O Direito Penal é, normalmente, estruturado em termos de proteções específicas a determinados bens jurídicos. Por essa razão se tutela o patrimônio, a ordem econômica, o mercado de capitais ou o Sistema Financeiro Nacional, apenas para se fixar em alguma sorte de bens. Não obstante, muitas vezes a realidade evidencia, a olhos vistos, que o espectro de proteção penal se mostra ou ineficaz ou aquém das expectativas sociais. E, nesse passo, tem-se a necessidade de mudança legislativa.

A tentação do acerto, sem dúvida, pode levar a equívocos. Quando, por exemplo, se verificou o sequestro do ônibus 174, no Rio de Janeiro de 2000, em que pese os eventos trágicos que se seguiram, chegou-se a sugerir a criação de tipos específicos de crimes praticados contra coletivos. De outro lado, quando deu o famigerado assalto ao Banco Central de Fortaleza, em 2005, em que houve o furto de cerca de R$ 164 milhões, não faltaram críticas às penas dos crimes patrimoniais do Código Penal. Ainda, quando houve a desfortuna do caso do menino João Hélio, em 2007, no Rio, também frutificaram ideias de endurecimento penal. Há, no entanto, de se estabelecer distinção entre os fatos.
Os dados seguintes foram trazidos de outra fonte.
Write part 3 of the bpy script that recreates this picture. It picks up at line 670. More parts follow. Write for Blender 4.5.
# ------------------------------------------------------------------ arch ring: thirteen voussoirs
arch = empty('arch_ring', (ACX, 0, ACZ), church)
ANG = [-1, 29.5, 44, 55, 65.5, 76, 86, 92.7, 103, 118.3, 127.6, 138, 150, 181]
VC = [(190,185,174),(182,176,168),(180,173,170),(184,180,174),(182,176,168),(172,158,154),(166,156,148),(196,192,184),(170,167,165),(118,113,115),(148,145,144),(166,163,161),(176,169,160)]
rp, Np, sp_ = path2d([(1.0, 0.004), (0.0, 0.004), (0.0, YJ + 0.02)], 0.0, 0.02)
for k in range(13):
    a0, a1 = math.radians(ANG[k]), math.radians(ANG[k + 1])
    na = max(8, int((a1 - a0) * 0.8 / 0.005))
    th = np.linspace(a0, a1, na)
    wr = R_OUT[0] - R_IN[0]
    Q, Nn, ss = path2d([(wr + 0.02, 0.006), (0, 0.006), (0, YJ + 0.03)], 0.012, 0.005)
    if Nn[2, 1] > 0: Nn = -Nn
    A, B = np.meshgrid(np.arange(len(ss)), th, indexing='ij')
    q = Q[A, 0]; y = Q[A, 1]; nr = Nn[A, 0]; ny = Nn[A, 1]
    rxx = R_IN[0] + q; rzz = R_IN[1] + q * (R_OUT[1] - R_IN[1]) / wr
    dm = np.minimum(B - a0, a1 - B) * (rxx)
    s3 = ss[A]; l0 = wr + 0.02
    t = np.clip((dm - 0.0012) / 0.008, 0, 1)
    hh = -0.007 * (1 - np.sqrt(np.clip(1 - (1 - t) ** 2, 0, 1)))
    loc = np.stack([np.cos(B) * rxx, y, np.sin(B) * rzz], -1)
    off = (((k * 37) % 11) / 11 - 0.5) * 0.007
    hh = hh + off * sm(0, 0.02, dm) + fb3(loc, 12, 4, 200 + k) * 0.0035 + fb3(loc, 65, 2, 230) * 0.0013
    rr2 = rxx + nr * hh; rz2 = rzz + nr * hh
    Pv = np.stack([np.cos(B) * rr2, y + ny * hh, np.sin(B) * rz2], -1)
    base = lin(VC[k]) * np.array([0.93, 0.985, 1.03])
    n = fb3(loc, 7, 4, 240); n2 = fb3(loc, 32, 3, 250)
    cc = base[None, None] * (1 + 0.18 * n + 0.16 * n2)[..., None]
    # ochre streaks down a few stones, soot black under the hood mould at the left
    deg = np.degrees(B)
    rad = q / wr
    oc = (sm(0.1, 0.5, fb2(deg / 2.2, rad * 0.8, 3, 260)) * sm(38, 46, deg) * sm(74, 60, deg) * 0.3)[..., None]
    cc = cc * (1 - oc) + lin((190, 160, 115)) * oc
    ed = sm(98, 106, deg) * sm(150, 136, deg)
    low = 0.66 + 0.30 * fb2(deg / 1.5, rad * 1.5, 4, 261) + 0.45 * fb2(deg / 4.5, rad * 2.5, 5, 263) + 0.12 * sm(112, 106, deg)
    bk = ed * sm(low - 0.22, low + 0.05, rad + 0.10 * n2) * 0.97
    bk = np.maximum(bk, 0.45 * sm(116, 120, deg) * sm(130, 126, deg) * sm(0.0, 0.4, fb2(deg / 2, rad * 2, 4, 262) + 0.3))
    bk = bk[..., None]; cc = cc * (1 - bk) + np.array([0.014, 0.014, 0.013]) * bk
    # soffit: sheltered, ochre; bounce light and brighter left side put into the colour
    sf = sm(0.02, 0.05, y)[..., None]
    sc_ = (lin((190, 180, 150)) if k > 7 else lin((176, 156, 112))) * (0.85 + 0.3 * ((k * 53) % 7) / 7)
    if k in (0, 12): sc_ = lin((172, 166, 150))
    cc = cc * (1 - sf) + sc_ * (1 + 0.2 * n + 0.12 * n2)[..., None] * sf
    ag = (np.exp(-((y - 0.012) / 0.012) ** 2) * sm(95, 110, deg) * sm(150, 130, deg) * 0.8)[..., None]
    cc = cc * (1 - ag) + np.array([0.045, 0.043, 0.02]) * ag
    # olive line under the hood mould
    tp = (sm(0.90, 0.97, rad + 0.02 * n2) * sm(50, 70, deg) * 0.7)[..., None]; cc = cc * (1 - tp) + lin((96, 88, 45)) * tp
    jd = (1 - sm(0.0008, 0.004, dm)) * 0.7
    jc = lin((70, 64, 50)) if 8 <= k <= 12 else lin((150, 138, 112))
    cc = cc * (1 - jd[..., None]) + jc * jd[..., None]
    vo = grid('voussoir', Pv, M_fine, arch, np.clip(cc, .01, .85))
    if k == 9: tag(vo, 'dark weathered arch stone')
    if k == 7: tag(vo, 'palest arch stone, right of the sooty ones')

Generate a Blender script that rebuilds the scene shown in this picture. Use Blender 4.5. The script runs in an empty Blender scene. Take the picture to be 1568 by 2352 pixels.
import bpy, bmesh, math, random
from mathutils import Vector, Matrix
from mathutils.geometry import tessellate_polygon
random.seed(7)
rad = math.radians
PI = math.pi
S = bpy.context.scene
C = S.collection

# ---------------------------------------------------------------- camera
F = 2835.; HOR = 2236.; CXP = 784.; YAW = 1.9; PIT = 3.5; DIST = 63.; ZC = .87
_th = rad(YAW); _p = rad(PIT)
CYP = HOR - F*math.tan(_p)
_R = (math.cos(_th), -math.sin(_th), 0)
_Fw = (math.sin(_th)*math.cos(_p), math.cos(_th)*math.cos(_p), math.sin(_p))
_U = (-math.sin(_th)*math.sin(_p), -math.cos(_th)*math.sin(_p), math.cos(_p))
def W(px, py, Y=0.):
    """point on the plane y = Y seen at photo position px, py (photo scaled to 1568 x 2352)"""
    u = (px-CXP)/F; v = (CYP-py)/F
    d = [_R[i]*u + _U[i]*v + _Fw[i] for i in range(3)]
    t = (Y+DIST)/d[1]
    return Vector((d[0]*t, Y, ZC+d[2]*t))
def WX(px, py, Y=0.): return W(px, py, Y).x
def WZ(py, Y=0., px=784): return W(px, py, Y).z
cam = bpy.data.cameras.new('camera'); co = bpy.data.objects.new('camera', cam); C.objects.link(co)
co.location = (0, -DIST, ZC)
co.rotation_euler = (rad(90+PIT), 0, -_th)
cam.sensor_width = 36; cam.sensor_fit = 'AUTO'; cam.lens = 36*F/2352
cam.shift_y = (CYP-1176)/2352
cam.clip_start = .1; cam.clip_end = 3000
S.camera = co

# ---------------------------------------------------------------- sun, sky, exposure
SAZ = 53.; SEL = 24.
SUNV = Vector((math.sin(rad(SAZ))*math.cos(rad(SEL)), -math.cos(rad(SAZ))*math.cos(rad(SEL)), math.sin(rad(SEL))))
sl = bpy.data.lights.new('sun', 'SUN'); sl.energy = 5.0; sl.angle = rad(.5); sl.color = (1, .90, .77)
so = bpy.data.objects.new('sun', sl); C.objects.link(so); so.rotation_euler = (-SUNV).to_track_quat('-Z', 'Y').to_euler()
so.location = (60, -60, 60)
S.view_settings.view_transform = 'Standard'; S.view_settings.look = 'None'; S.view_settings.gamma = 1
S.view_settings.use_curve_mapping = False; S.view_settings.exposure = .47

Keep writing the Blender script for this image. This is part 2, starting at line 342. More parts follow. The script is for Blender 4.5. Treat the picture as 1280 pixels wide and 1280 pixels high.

Mero enrijecimento das sanções, em primeiro lugar, não explicita uma política criminal consciente, senão uma simples política penal, no sentido de simples alteração de penas. E, como a ciência penal já cansou, tantas vezes, de frisar, nesse caso seus efeitos ficam, não raro, muito mais no âmbito do simbólico. Diferentemente, seria a situação de um aperfeiçoamento da construção penal, visando a problemática não com olhos no passado, mas preocupando-se com o futuro. Aqui sim, de se falar em alteração de política criminal. E, mais. Tendo como exemplo outras tantas legislações e experiências estrangeiras.

Em verdade, e imaginando-se que grandes escândalos econômicos, não raro, promovem e ajudam a evolução da construção penal como um todo, talvez uma das mais significativas possíveis contribuições de uma CPI  como a do "Caso Americanas"  fosse a apresentação, discussão e eventual aprovação de novos crimes a serem vistos em órbita corporativa.

Em que pese o fato de, aparentemente, terem, sim, se dado fatos penalmente reprováveis, seria relevante a elaboração de um tipo penal específico, adequado a gravidade da conduta. E, nesse sentido, a realidade comparada de outros países já dispõe de estruturas típicas muito mais adequadas que as verificadas no Brasil. A verdade é que os crimes patrimoniais tiveram um papel decisivo na discussão penal do século 19. Muitos crimes econômicos, no século 20. Mas o século 21 precisa se atualizar em termos de uma criminalidade corporativa que poderia se verificar em termos de infidelidade patrimonial ou algo como uma gestão, fraudulenta ou temerária, de companhia de capital aberto, à exemplo do que se verifica no âmbito das instituições financeiras. E, sobre isso, é de se constatar a presença de um indesejável vácuo legislativo nacional. Necessárias são, ao menos, discussões nesse sentido.

A questão tampouco se apresenta de forma oportunista. Mostra-se, sim, oportuna, para legitimar todo um trabalho legislativo que se desdobrou por meses. É necessária, para o início de uma discussão e atualização do cenário penal nacional. E é, enfim, conveniente, para que, em eventuais novas incursões criminosas, disponha, o ordenamento jurídico nacional, de suficiente arsenal para as respostas que se impõe. Com a palavras, o Congresso Nacional.